Matt Reeves provides a dark and gritty adaptation to the iconic hero.


Robert Pattinson as the title character in “The Batman” (2022).

Sarina Grossi, Editor-in-Chief

The shadows can hold many terrifying possibilities for those who know they’ve done wrong. The noise they hear in a dark alley could be a rat, a person or simply just the wind, but the idea of something lurking in the shadows is enough to make their stomach churn. Director Matt Reeves captures this feeling in his 2022 comic book adaptation, “The Batman.”

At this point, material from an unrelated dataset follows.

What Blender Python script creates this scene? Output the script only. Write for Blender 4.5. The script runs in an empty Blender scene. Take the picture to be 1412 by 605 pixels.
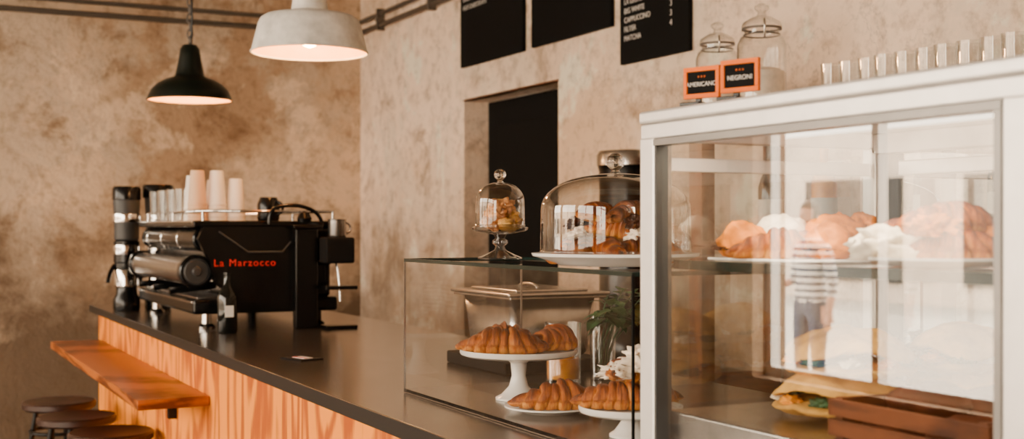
import bpy, bmesh, math, random
from mathutils import Vector, Matrix, noise, Euler
random.seed(7)
sc = bpy.context.scene
COL = sc.collection
pi = math.pi

# ------------------------------------------------------------------ materials
def newmat(name):
    m = bpy.data.materials.new(name); m.use_nodes = True
    nt = m.node_tree
    b = nt.nodes.get("Principled BSDF")
    return m, nt, b
def N(nt, t, **kw):
    n = nt.nodes.new(t)
    for k, v in kw.items():
        if k.startswith('_'): setattr(n, k[1:], v)
        else: n.inputs[k.replace('__', ' ')].default_value = v
    return n
def simple(name, col, rough=0.5, metal=0.0, var=0.08, scale=12, bump=0.0, **kw):
    m, nt, b = newmat(name)
    tc = N(nt, 'ShaderNodeTexCoord')
    nz = N(nt, 'ShaderNodeTexNoise', Scale=scale, Detail=4.0)
    nt.links.new(tc.outputs['Object'], nz.inputs['Vector'])
    rp = N(nt, 'ShaderNodeValToRGB')
    e = rp.color_ramp.elements
    e[0].position = .3; e[1].position = .7
    e[0].color = (*[c*(1-var) for c in col], 1); e[1].color = (*[min(1, c*(1+var)) for c in col], 1)
    nt.links.new(nz.outputs['Fac'], rp.inputs['Fac'])
    nt.links.new(rp.outputs['Color'], b.inputs['Base Color'])
    b.inputs['Roughness'].default_value = rough
    b.inputs['Metallic'].default_value = metal
    if bump:
        bp = N(nt, 'ShaderNodeBump', Strength=bump, Distance=0.01)
        nt.links.new(nz.outputs['Fac'], bp.inputs['Height'])
        nt.links.new(bp.outputs['Normal'], b.inputs['Normal'])
    for k, v in kw.items(): b.inputs[k.replace('__', ' ')].default_value = v
    return m
def emis(name, col, s):
    m, nt, b = newmat(name)
    b.inputs['Emission Color'].default_value = (*col, 1); b.inputs['Emission Strength'].default_value = s
    b.inputs['Base Color'].default_value = (*col, 1)
    return m
def glassmat(name, base=.06, edge=.85, tint=(1, 1, 1), power=4.0, rough=0.0, etint=None):
    m, nt, b = newmat(name)
    nt.nodes.remove(b)
    out = nt.nodes.get('Material Output')
    lw = N(nt, 'ShaderNodeLayerWeight', Blend=.5)
    pw = N(nt, 'ShaderNodeMath', _operation='POWER'); pw.inputs[1].default_value = power
    mu = N(nt, 'ShaderNodeMath', _operation='MULTIPLY_ADD'); mu.inputs[1].default_value = edge; mu.inputs[2].default_value = base
    tr = N(nt, 'ShaderNodeBsdfTransparent', Color=(*tint, 1))
    gl = N(nt, 'ShaderNodeBsdfGlossy', Color=(1, 1, 1, 1), Roughness=rough)
    mx = N(nt, 'ShaderNodeMixShader')
    L = nt.links.new
    if etint:   # thicker glass seen edge-on absorbs more
        p2 = N(nt, 'ShaderNodeMath', _operation='POWER'); p2.inputs[1].default_value = 3.0; L(lw.outputs['Facing'], p2.inputs[0])
        cm = N(nt, 'ShaderNodeMix', _data_type='RGBA'); L(p2.outputs[0], cm.inputs['Factor'])
        cm.inputs[6].default_value = (*tint, 1); cm.inputs[7].default_value = (*etint, 1); L(cm.outputs[2], tr.inputs['Color'])
    L(lw.outputs['Facing'], pw.inputs[0]); L(pw.outputs[0], mu.inputs[0]); L(mu.outputs[0], mx.inputs[0])
    L(tr.outputs[0], mx.inputs[1]); L(gl.outputs[0], mx.inputs[2]); L(mx.outputs[0], out.inputs['Surface'])
    return m
def plaster(name, c1, c2, c3, grey, dirt=.6, band=.8, seed=0.0, greyamt=.75):
    m, nt, b = newmat(name); L = nt.links.new
    tc = N(nt, 'ShaderNodeTexCoord')
    mp = N(nt, 'ShaderNodeMapping'); mp.inputs['Location'].default_value = (seed, seed*2, seed*.7); L(tc.outputs['Object'], mp.inputs['Vector'])
    n1 = N(nt, 'ShaderNodeTexNoise', Scale=0.8, Detail=10.0, Roughness=.6, Distortion=.15)
    n2 = N(nt, 'ShaderNodeTexNoise', Scale=2.6, Detail=14.0, Roughness=.68, Distortion=.25)
    n4 = N(nt, 'ShaderNodeTexNoise', Scale=1.3, Detail=12.0, Roughness=.7, Distortion=.1)
    n5 = N(nt, 'ShaderNodeTexNoise', Scale=14.0, Detail=8.0, Roughness=.7)
    n3 = N(nt, 'ShaderNodeTexNoise', Scale=70.0, Detail=4.0)
    for n in (n1, n2, n3, n5): L(mp.outputs[0], n.inputs['Vector'])
    mp2 = N(nt, 'ShaderNodeMapping'); mp2.inputs['Location'].default_value = (7.3, 3.1, 9.9); L(mp.outputs[0], mp2.inputs['Vector']); L(mp2.outputs[0], n4.inputs['Vector'])
    def ramp(src, p0, c0, p1, c1_):
        r = N(nt, 'ShaderNodeValToRGB'); e = r.color_ramp.elements
        e[0].position = p0; e[0].color = (*c0, 1); e[1].position = p1; e[1].color = (*c1_, 1)
        L(src, r.inputs['Fac']); return r.outputs['Color']
    def mix(f, a, b_, bt='MIX'):
        x = N(nt, 'ShaderNodeMix', _data_type='RGBA', _blend_type=bt)
        if isinstance(f, float): x.inputs['Factor'].default_value = f
        else: L(f, x.inputs['Factor'])
        for s_, i in ((a, 6), (b_, 7)):
            if isinstance(s_, tuple): x.inputs[i].default_value = (*s_, 1)
            else: L(s_, x.inputs[i])
        return x.outputs[2]
    base = ramp(n1.outputs['Fac'], .42, c2, .56, c1)
    g = mix(ramp(n4.outputs['Fac'], .48, (0, 0, 0), .55, (greyamt,)*3), base, grey)
    dk = mix(ramp(n2.outputs['Fac'], .36, (dirt, dirt, dirt), .46, (0, 0, 0)), g, c3)
    lt = mix(ramp(n2.outputs['Fac'], .56, (0, 0, 0), .62, (.6, .6, .6)), dk, tuple(min(1, c*1.25+.04) for c in c1))
    sm = mix(.7, lt, ramp(n5.outputs['Fac'], .34, (.58, .53, .48), .50, (1, 1, 1)), 'MULTIPLY')
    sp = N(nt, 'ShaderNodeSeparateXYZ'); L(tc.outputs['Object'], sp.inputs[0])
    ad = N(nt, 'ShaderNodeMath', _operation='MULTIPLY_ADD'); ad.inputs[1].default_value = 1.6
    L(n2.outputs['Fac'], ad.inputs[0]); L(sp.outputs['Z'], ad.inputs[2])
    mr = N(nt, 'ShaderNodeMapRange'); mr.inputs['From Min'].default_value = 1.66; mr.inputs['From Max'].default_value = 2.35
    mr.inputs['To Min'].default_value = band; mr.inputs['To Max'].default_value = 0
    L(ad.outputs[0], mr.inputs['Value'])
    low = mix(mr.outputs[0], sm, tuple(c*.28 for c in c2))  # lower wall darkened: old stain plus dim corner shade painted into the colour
    v = N(nt, 'ShaderNodeTexVoronoi', Scale=1.1, _feature='DISTANCE_TO_EDGE')
    ds = N(nt, 'ShaderNodeVectorMath', _operation='ADD'); L(mp.outputs[0], ds.inputs[0]); L(n2.outputs['Color'], ds.inputs[1])
    L(ds.outputs[0], v.inputs['Vector'])
    fin = mix(.5, low, ramp(v.outputs['Distance'], 0, (.35, .35, .35), .008, (1, 1, 1)), 'MULTIPLY')
    L(fin, b.inputs['Base Color']); b.inputs['Roughness'].default_value = .9; b.inputs['Specular IOR Level'].default_value = .2
    bp = N(nt, 'ShaderNodeBump', Strength=.85, Distance=.035)
    a2 = N(nt, 'ShaderNodeMath', _operation='MULTIPLY_ADD'); a2.inputs[1].default_value = .12
    L(n3.outputs['Fac'], a2.inputs[0]); L(n2.outputs['Fac'], a2.inputs[2]); L(a2.outputs[0], bp.inputs['Height'])
    L(bp.outputs['Normal'], b.inputs['Normal'])
    return m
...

The film, starring Robert Pattinson as the iconic superhero, presents a character we have seen countless of times in a fresh and intriguing way. The story follows Bruce Wayne in his second year behind Batman’s mask when a new serial killer, the Riddler (Paul Dano), begins to murder powerful figures in Gotham. With the help of Lieutenant James Gordon (Jeffrey Wright) and Catwoman (Zoë Kravitz), Batman tries to solve the ticking time bombs that are the killer’s riddles.

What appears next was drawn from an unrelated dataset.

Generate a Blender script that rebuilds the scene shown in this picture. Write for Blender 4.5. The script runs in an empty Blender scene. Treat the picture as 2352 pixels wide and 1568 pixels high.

Don’t be mistaken; this isn’t your average superhero movie. Reminiscent of “Se7en” and “Zodiac,” Reeves creates a neo-noir that harkens back to Batman’s origins as more of a detective. There are constant twists, turns and puzzles that pull the audience in deeper along with the protagonists. Matched with Michael Giacchino’s pounding score, the plot creates tension that is never eased and keeps audiences on the edges of their seats.

In Reeve’s adaptation, the central city of Gotham becomes its own character. You feel slimy watching Pattinson ride his batmobile through the grime and trash infested streets. The buildings tower over the city streets, blocking out any form of sunlight and leaving its citizens in total darkness. When most film recreations of the city appear to be just cheap knock-offs of New York City, Reeves’s Gotham becomes the film’s entire gritty world.

Cinematography and action elevate “The Batman” above most comic book movies. The audience is in the sidecar of the action in shots like where Pattinson is riding on his motorcycle. Though the lighting of the film is dark, each punch and kick is clearly visible and the audience can feel the impact.

The highlight of the film, almost like the bat signal through the midnight sky, is Pattinson himself as the dark knight. Unlike past suave bachelor versions of Bruce Wayne, we see a man who is struggling so deeply as a person who is unable to distinguish between himself and a fake identity. Pattinson is mainly seen in his batsuit that covers his face, and even though you can really only see his eyes, he is able to convey each emotion with just a small eye movement. Seeing that he has only recently adopted the Batman moniker, we also get a chance to see him adapt to the trade, make mistakes when decoding riddles and make brash decisions with his imperfections, making him the perfect interpretation of the character.

Other cast members also give famous characters a new perspective, like Dano, whose Zodiac Killer-esque Riddler is a pessimistic and unhinged foil to Batman’s optimistic and grounded portrayal. Kravitz gives Catwoman and Selina Kyle more depth, with her story arc having truly emotional stakes. Wright also perfectly balances Pattinson’s grit, with the actors having a buddy-cop dynamic missing from previous adaptations.

The main critique one could pinpoint on the film is the length. A whopping run time of 2 hours and 56 minutes somewhat weakens the film’s impact, but on further inspection, almost every scene feels too important to cut. Even scenes that seem insignificant have some impact on characters or plot.

“The Batman” is a dark, muddy and invigorating film that gives an old story a new and shiny package. If you want to watch a film perfect for the movie-going experience, check this one out.